Türkiye’de; şehirlerde evli kadınların yüzde 18’i, köylerde de yüzde 76’sı eşleri tarafından dövülüyor.
Kadınların yüzde 57,7’si evliliklerinin ilk gününde şiddetle karşılaşıyor.
Aile içi suçların yüzde 90’ını kadına karşı işlenen suçlar oluşturuyor
*
Kadına yönelik şiddet, hayatın her alanında devam ediyor. Acıdır ki birçok kadın için şiddetin merkezini kendi evleri oluşturuyor. Yani kadınlara, kocaları, babaları, erkek kardeşleri şiddet uyguluyor.

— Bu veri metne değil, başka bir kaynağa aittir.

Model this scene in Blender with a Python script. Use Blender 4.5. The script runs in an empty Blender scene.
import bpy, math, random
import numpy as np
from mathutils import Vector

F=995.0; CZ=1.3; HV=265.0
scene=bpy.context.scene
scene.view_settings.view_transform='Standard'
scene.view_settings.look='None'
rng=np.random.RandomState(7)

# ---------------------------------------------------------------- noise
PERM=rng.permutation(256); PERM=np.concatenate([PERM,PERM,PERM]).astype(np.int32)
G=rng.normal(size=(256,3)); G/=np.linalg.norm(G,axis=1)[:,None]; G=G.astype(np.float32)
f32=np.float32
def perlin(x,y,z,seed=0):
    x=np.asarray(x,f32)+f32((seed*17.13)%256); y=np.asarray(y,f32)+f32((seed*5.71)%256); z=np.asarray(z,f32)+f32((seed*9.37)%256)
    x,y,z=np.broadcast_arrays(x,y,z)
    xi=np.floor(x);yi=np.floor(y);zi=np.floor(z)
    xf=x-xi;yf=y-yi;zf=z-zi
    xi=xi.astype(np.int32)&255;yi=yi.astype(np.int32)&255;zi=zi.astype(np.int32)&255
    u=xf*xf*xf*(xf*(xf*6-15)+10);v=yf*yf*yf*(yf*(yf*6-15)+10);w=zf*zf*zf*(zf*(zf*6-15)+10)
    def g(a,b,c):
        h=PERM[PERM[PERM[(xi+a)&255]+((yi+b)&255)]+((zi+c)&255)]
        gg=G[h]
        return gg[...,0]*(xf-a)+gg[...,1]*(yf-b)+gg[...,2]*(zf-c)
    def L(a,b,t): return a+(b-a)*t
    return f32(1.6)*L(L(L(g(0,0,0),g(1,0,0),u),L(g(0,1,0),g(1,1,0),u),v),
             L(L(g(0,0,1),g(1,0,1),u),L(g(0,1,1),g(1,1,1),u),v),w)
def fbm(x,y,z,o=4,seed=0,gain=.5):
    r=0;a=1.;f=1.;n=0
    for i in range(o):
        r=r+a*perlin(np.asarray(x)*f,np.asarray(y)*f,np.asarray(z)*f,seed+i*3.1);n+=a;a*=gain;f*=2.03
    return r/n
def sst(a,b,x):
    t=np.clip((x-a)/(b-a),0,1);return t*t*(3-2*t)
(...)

Düzeni, sistemi değiştirmeye çalışıyoruz, ama kendimiz değişmiyoruz, değişmeye çalışmıyoruz. Kadın-erkek söz konusu olduğunda mangalda kül bırakmıyoruz ama bunu eşimize, kardeşimize ya da sevgilimize tanımıyoruz. Sokakta, dernekte, partide demokratız; ama evlerimizde birer despotuz. Erkeklerin kadınlara destek olma anlayışı genellikle “akıl verme” ve “kadınlara göz kulak olma” sınırlarında dolaşıyor olması samimiyetleri konusunda da şüphe yaratıyor.
Tuhaftır ki kadınları ezilen haline getiren, “erkek egemen ideoloji”nin taşıyıcısı sadece erkekler değil, kimi zaman kadın da olabiliyor. Kadınların şikayet ettikleri, acısını çektikleri ve ezildikleri düzenin oluşmasını sağlayan biraz da kadınlardır. Tuhaf hatta paradoksal.
Tamam, baba evde gerektiği durumda duruma müdahale edip kızına tokatı patlatıyor ve “hizaya” getiriyor belki, ama esasen önemli olanı, yani ikna ve tatlı baskı ile olan içselleştirme kısmını “anneler” yapıyor. Kızlar aciz kadınlara dönüşünce sistem tıkır tıkır işliyor.
Devlet bu konuda yetersiz yasalarında bile vahşetin faillerine ‘iyi hal’ler ve ceza indirimleri uyguluyor.
Kadın mücadelesini ciddiye alanlar binlerce yıllık erkek egemen kültürün tüm kurumları ve değer yargılarıyla cebelleşmek ve hesaplaşmak zorundadır.
Kim olursak olalım bu vahşete karşı durmuyor, üç maymunu oynuyorsak her birimiz bu vahşetin failleriyiz bir bakıma. O tetikte bizim de parmak izimiz var demektir.